Material:

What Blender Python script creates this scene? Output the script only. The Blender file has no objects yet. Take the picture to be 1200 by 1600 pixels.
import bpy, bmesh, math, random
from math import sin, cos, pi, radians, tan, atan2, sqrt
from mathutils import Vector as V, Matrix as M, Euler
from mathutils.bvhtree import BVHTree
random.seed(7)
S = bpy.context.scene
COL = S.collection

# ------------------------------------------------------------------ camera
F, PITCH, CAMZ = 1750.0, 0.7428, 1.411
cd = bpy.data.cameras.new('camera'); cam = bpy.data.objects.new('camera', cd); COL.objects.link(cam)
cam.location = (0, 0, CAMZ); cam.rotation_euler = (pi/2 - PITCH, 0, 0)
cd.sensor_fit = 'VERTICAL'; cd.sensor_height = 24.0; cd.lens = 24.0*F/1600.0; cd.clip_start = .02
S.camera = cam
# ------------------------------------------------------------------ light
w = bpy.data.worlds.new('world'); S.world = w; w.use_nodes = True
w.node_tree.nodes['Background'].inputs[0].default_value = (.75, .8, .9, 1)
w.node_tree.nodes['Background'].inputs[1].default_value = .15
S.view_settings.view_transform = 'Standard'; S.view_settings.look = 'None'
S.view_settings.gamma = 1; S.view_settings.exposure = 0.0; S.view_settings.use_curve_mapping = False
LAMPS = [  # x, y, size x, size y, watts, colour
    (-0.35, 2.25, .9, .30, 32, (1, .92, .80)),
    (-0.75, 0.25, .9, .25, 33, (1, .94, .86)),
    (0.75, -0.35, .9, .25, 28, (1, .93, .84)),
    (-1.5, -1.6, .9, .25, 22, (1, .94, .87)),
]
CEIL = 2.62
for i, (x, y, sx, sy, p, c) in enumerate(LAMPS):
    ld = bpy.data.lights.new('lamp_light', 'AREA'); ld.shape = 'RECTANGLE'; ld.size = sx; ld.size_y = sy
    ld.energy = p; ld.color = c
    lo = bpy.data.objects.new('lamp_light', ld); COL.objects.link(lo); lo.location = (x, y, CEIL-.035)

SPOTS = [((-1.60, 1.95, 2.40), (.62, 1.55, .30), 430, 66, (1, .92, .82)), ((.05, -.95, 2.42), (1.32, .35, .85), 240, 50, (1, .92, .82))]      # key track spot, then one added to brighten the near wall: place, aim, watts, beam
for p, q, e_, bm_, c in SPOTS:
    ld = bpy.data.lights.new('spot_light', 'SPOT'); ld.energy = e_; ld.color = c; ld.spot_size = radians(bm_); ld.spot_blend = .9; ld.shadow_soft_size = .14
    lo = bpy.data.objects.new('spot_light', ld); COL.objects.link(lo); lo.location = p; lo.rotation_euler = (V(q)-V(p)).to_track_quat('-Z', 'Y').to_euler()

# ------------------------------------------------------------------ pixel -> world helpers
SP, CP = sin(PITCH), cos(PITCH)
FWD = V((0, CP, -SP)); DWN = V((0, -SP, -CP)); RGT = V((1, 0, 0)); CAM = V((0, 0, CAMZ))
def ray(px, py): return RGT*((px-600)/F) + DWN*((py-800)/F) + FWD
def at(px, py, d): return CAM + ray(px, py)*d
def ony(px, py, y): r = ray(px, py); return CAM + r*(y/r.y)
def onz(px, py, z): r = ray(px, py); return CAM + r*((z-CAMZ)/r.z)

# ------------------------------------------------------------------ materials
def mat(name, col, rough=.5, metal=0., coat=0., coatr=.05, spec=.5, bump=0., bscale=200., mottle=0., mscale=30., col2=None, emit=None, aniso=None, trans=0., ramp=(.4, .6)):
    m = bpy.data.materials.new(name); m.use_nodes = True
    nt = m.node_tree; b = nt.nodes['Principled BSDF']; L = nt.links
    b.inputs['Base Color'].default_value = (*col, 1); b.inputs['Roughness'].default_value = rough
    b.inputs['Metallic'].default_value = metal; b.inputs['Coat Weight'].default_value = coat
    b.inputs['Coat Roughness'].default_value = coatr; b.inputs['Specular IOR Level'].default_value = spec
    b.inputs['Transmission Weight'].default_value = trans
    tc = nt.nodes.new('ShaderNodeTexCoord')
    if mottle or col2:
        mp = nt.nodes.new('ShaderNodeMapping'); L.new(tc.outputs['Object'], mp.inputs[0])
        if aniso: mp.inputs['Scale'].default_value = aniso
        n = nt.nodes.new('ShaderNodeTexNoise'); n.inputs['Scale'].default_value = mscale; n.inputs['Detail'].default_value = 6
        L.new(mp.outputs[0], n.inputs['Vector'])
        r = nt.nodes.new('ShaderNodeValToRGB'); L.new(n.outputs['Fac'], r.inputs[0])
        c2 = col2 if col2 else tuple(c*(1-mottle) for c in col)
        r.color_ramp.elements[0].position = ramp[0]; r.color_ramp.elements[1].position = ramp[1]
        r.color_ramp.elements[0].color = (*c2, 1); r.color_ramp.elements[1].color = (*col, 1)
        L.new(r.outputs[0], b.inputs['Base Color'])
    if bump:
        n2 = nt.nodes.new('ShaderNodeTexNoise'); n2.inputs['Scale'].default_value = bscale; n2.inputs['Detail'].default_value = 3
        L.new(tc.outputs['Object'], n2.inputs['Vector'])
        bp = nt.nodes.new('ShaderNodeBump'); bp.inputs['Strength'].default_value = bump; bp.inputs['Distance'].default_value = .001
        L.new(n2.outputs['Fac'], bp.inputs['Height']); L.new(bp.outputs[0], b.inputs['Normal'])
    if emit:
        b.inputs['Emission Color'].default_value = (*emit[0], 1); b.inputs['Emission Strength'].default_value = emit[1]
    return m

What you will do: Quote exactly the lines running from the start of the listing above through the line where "COL = S.collection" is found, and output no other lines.

The solution:
What Blender Python script creates this scene? Output the script only. The Blender file has no objects yet. Take the picture to be 1200 by 1600 pixels.
import bpy, bmesh, math, random
from math import sin, cos, pi, radians, tan, atan2, sqrt
from mathutils import Vector as V, Matrix as M, Euler
from mathutils.bvhtree import BVHTree
random.seed(7)
S = bpy.context.scene
COL = S.collection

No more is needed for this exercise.